As London broiled on the hottest day of the year (so far), and those of us who had to use the Tube today cursed the lack of air-conditioning, my foodie thoughts turned to long, cold drinks and light but piquantly-flavoured dishes. In between these foodie musings, I was doing my 'other' job, as a music reviewer for, enjoying a lunchtime Schubert recital in the relatively cool Wigmore Hall. When I got home, I had to teach, an extra lesson for a student, not one of mine (though soon to be, officially), who is taking her Grade 2 exam next week. The heat made her sloppy and forgetful, and when I sat at the piano to play through the aural exercises, the keys felt sticky, in all senses of the word. After she left, I downed half a pint of Diet Coke, a drink I normally eschew, but sometimes it's surprisingly refreshing. Then I wrote my review for Bachtrack; by the time I'd tried - and failed - to think of a snappy title for the article, it was 7pm, so I went to the kitchen to prepare supper while listening to 'The Archers'.
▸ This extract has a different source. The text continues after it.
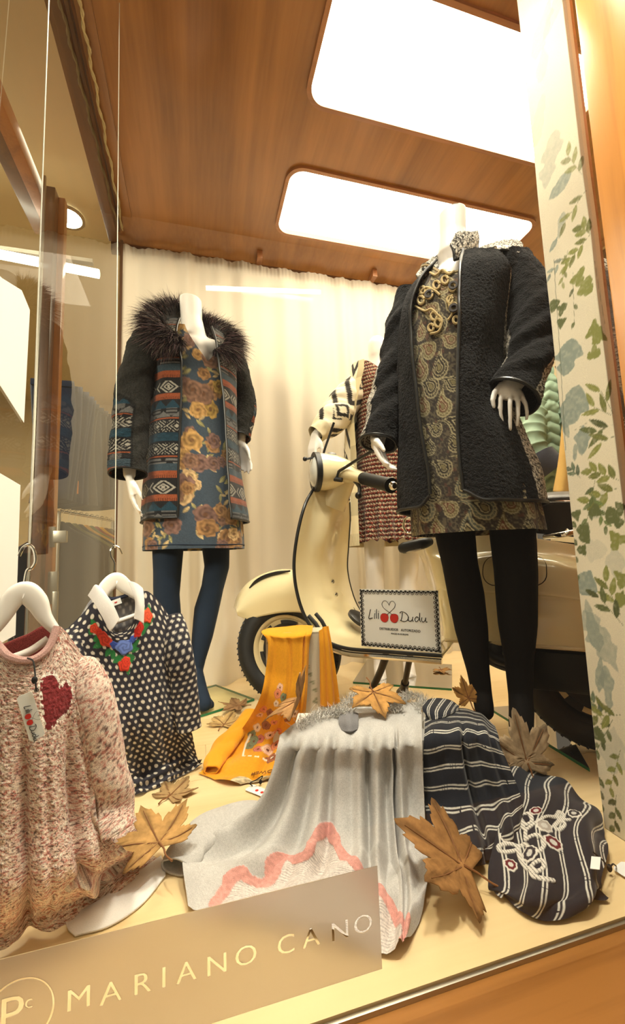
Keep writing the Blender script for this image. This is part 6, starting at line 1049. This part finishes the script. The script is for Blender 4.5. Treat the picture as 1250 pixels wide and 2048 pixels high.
Pb = net([[yq(150, 1250, -.045), yq(190, 1192, -.045), yq(235, 1196, -.05), yq(285, 1180, -.05), yq(340, 1236, -.05)], [yq(165, 1400, -.05), yq(200, 1400, -.055), yq(245, 1400, -.06), yq(300, 1390, -.055), yq(360, 1380, -.05)], [yq(195, 1540, -.05), yq(230, 1540, -.05), yq(270, 1530, -.05), yq(320, 1510, -.05), yq(380, 1500, -.05)]], 90, 90); u, v = arcuv(Pb); sheet('back', Pb, M['silk'], t, uv=(u, v), col=mixc(dots(u, v), lin((150, 148, 150)), np.full(u.shape, .55)), solid=.003)
for k, L in enumerate(([(340, 1236, .035, .03), (356, 1300, 0, .034), (366, 1360, 0, .032), (374, 1420, 0, .030), (378, 1458, 0, .028)], [(148, 1262, .03, .03), (140, 1330, .01, .034), (150, 1420, .01, .033), (165, 1500, 0, .03)])):
    C = crom(np.array([yq(x, y, .012-o) for x, y, o, r in L]), 110); r_ = np.interp(np.linspace(0, 1, 110), np.linspace(0, 1, len(L)), [r for *_, r in L]); Vt, *_x = tube_geo(C, r_, 60); Vt = Vt+(.003*(vn(np.arange(60)[None]*.2, np.arange(110)[:, None]*.12, k)-.5))[..., None]; Vt = np.concatenate([Vt, Vt[:, :1]], 1); Vt[..., 1] = C[:, None, 1]+(Vt[..., 1]-C[:, None, 1])*.6; u, v = arcuv(Vt); sheet('sleeve', Vt, M['silk'], t, uv=(u, v), col=dots(u, v), solid=.003)
cl = net([[yq(176, 1191, .034), yq(183, 1180, .037), yq(190, 1170, .037), yq(200, 1174, .033)], [yq(188, 1206, .044), yq(196, 1198, .046), yq(204, 1190, .046), yq(211, 1187, .044)], [yq(201, 1228, .051), yq(210, 1220, .053), yq(219, 1212, .053), yq(226, 1209, .051)], [yq(220, 1263, .054), yq(227, 1256, .056), yq(233, 1247, .055), yq(239, 1238, .052)]], 40, 60); o1 = sheet('collar', cl, M['white_cloth'], t, solid=.0025); o1['label'] = 'white shirt collar'
cl = net([[yq(256, 1162, .031), yq(266, 1164, .035), yq(276, 1169, .036), yq(285, 1177, .034)], [yq(266, 1186, .042), yq(273, 1186, .045), yq(280, 1190, .046), yq(288, 1196, .044)], [yq(271, 1208, .046), yq(276, 1210, .052), yq(282, 1213, .053), yq(288, 1218, .048)], [yq(268, 1237, .050), yq(275, 1240, .054), yq(281, 1243, .054), yq(287, 1247, .050)]], 40, 60); o1 = sheet('collar', cl, M['white_cloth'], t, solid=.0025); o1['label'] = 'white shirt collar'
m = MB(); m.tube([yq(205, 1192, -.03), yq(222, 1198, -.035), yq(245, 1194, -.035), yq(266, 1184, -.03)], .005, 8, 24); m.build('neck_binding', plain('navy_binding', (36, 40, 60), .9), t)
P0 = yq(222, 1214, -.028); U0 = yq(244, 1206, -.028)-P0; h0 = yq(222, 1202, -.028)-P0; wl = np.linalg.norm(U0); U0 /= wl; h0 = h0-U0*np.dot(h0, U0); hl = np.linalg.norm(h0); h0 /= hl; N0 = np.cross(U0, h0); lb = polyfaced('woven_label', [(0, 0), (wl, 0), (wl, hl), (0, hl)], P0, U0, h0, N0, .001, M['paper'], t)
for k in (.44, .56): m = MB(); m.lathe(P0+U0*wl*k+h0*hl*.5+N0*.0012, N0, [(0, 0), (0, .0017), (.0005, .0017), (.0005, 0)], 12); m.build('cherry', M['red'], lb)

# ---- pink sweater
kp = (np.array([-.235, .735, 0]), np.array([.22, -1., .03])); kq = lambda x, y, o=0.: onplane(x, y, kp[0]-np.array([0, 1., 0])*o, kp[1])
hanger('white hanger holding the pink marled sweater at the front', [(-80, 1330, 6), (-40, 1290, 14), (0, 1240, 20), (28, 1196, 27), (52, 1185, 30), (74, 1204, 27), (90, 1235, 18), (112, 1262, 12)], [(48, 1174), (54, 1142), (64, 1136), (71, 1122), (68, 1100), (58, 1090), (46, 1096), (38, 1112)], [kq(58, 1092), np.array([kq(80, 500)[0], kq(58, 1092)[1], CZ-.01])], kp, .012, bar=[(20, 1318), (60, 1302), (96, 1278)])
rows = [[kq(-110, 1330, -.01), kq(-60, 1300, 0), kq(-12, 1285, .01), kq(20, 1316, .03), kq(62, 1322, .034), kq(96, 1298, .024), kq(116, 1252, .01), kq(148, 1285, 0), kq(176, 1330, -.02)], [kq(-110, 1400, 0), kq(-60, 1390, .015), kq(-12, 1385, .03), kq(20, 1388, .04), kq(62, 1390, .044), kq(96, 1385, .038), kq(124, 1375, .03), kq(155, 1375, .015), kq(184, 1400, -.015)], [kq(-110, 1520, .01), kq(-60, 1520, .025), kq(-12, 1520, .04), kq(22, 1520, .046), kq(62, 1520, .05), kq(98, 1515, .046), kq(132, 1508, .036), kq(166, 1500, .02), kq(198, 1510, -.01)], [kq(-110, 1650, .02), kq(-60, 1655, .03), kq(-12, 1660, .045), kq(24, 1660, .05), kq(66, 1655, .052), kq(104, 1648, .05), kq(142, 1638, .04), kq(180, 1625, .025), kq(214, 1625, 0)], [kq(-110, 1770, .02), kq(-60, 1785, .035), kq(-12, 1795, .05), kq(26, 1795, .056), kq(70, 1785, .06), kq(112, 1770, .06), kq(156, 1748, .055), kq(200, 1720, .04), kq(236, 1690, .02)], [at(-110, 1850, z=.02), at(-60, 1868, z=.022), at(-12, 1868, z=.025), at(28, 1858, z=.028), at(78, 1838, z=.028), at(124, 1815, z=.028), at(176, 1782, z=.028), at(234, 1742, z=.024), at(290, 1700, z=.018)], [at(-110, 1905, z=.005), at(-60, 1905, z=.005), at(-12, 1898, z=.006), at(30, 1885, z=.006), at(86, 1864, z=.006), at(140, 1848, z=.007), at(200, 1812, z=.008), at(262, 1766, z=.008), at(322, 1716, z=.006)]]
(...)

Rock Shandy is one of my favourite non-alchoholic drinks. I discovered it some years ago in a trendy cafe in Notting Hill (as you do) and have subsequently ensured its place on the drinks menu of the Wookey Hole Inn in Somerset (the barman remembered me and made it for me - perfectly - the next time I visited). It's simple and refreshing and can be juzzed up with slices of lemon, or the sort of fruit salad you put in Pimms. In fact, its colour is redolent of Pimms, and on the strength of that, I've just decided to serve it as the non-alcoholic alternative to Pimms at my Summer Concert. It's easy to make - half soda water, half lemonade, dash of Angostura bitters, and a slice of lemon (optional). The ingredients should be cold. Add ice if liked (I don't - very cold drinks make my temples ache). Coincidentally, I blogged Rock Shandy exactly a year ago, though I can't remember what the weather was like then!

Another lovely, summery dish I often make at this time of the year, when there is a glut of strawberries, is Strawberry and Lemon Sorbet, which is my adaptation of a River Cafe recipe (I replaced raspberries with strawberries; you could use either, according to your taste). You need a food-processor to whizz the ingredients together, but an ice-cream maker is not essential: be sure to beat the mixture regular to stop ice crystals forming.

Strawberry and Lemon Strawberry
Serves about 6

1/2 unwaxed lemon, roughly chopped (peel, pith and all - just remove the seeds)
approx 200g caster sugar
400g strawberries, hulled

Whizz the lemon and sugar together in the food-processor, then add the strawberries. Check for sweetness and add more sugar if needed. Churn in ice-cream maker or put in a plastic box and freeze. Nice served with amaretti biscuits or cantuccini.

We had a barbecue last night, and sat in our newly-painted 'cabana' (also known as 'the Stable', 'Hugh's hut' and 'the Loggia'). With Buika's soulful, husky voice singing Mi Nina Lola and other songs from her album of the same name, we cooked chicken skewers and lamb shish kebabs, and roasted those long, thin Romano red peppers. It's the first time we've sat in the garden in the evening this year without needing fleeces and blankets. Today, I made the leftover red peppers into a pretty salad with crumbled feta and olives. Nigella Lawson has a very nice version of this - find it here.

Another simple salad, ripped off from The Eagle (London's first gastropub) is sliced tomatoes with rocket and fresh coriander. It's exactly what it sounds and is really tasty. A splash of olive oil and red wine vinegar is the only dressing it requires. When I ate it at The Eagle, it was as an accompaniment to bruschetta made with chargrilled squid. Utterly delicious!